─── DATA LINES

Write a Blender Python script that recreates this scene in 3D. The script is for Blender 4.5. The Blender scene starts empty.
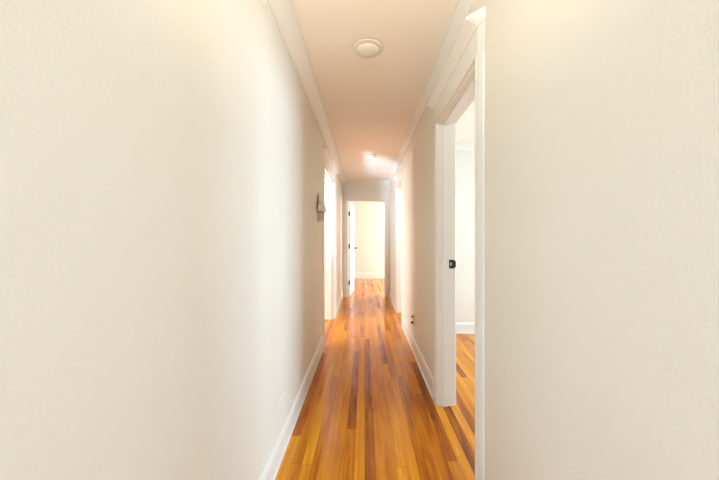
import bpy, bmesh, math, random
from mathutils import Vector
random.seed(4)
C = bpy.context.scene.collection
PI = math.pi

# ------------------------------------------------------------------ layout (metres): X right, Y down the hall, Z up
EYE = 1.232
XL, XR = -0.48, 0.545          # hall side walls
T = 0.12                       # wall thickness
YE = 6.39                      # end wall, hall face
Y0 = -0.7                      # hall starts here, opens to the front room
HC = 2.482                     # ceiling
YBACK = 9.6                    # back wall of the far room
HEAD = 2.095                   # door heads
DR1 = (1.45, 2.23)             # first opening, right wall
DR2 = (4.305, 5.065)           # second opening, right wall
DL = (3.485, 4.63)             # opening, left wall
DE = (-0.355, 0.44)            # end doorway (X range)
HE = 2.06

# ------------------------------------------------------------------ materials
def new_mat(name):
    m = bpy.data.materials.new(name); m.use_nodes = True
    return m, m.node_tree.nodes, m.node_tree.links, m.node_tree.nodes['Principled BSDF']

def paint(name, col, rough=0.5, bump=0.0, scale=250.0, var=0.0, spec=0.5):
    m, n, l, p = new_mat(name)
    p.inputs['Roughness'].default_value = rough
    p.inputs['Specular IOR Level'].default_value = spec
    p.inputs['Base Color'].default_value = (*col, 1)
    tc = n.new('ShaderNodeTexCoord')
    if var:
        nz = n.new('ShaderNodeTexNoise'); nz.inputs['Scale'].default_value = 3.0; nz.inputs['Detail'].default_value = 2
        l.new(tc.outputs['Object'], nz.inputs['Vector'])
        mx = n.new('ShaderNodeMix'); mx.data_type = 'RGBA'
        mx.inputs[6].default_value = (*[c*(1-var) for c in col], 1); mx.inputs[7].default_value = (*[min(1, c*(1+var)) for c in col], 1)
        l.new(nz.outputs['Fac'], mx.inputs[0]); l.new(mx.outputs[2], p.inputs['Base Color'])
    if bump:
        nb = n.new('ShaderNodeTexNoise'); nb.inputs['Scale'].default_value = scale; nb.inputs['Detail'].default_value = 3
        l.new(tc.outputs['Object'], nb.inputs['Vector'])
        b = n.new('ShaderNodeBump'); b.inputs['Strength'].default_value = bump; b.inputs['Distance'].default_value = 0.002
        l.new(nb.outputs['Fac'], b.inputs['Height']); l.new(b.outputs['Normal'], p.inputs['Normal'])
    return m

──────

Give again, exactly, the lines from the start of the data through the one holding "PI = math.pi"; omit the pictures.

| THE ANSWER |
Write a Blender Python script that recreates this scene in 3D. The script is for Blender 4.5. The Blender scene starts empty.
import bpy, bmesh, math, random
from mathutils import Vector
random.seed(4)
C = bpy.context.scene.collection
PI = math.pi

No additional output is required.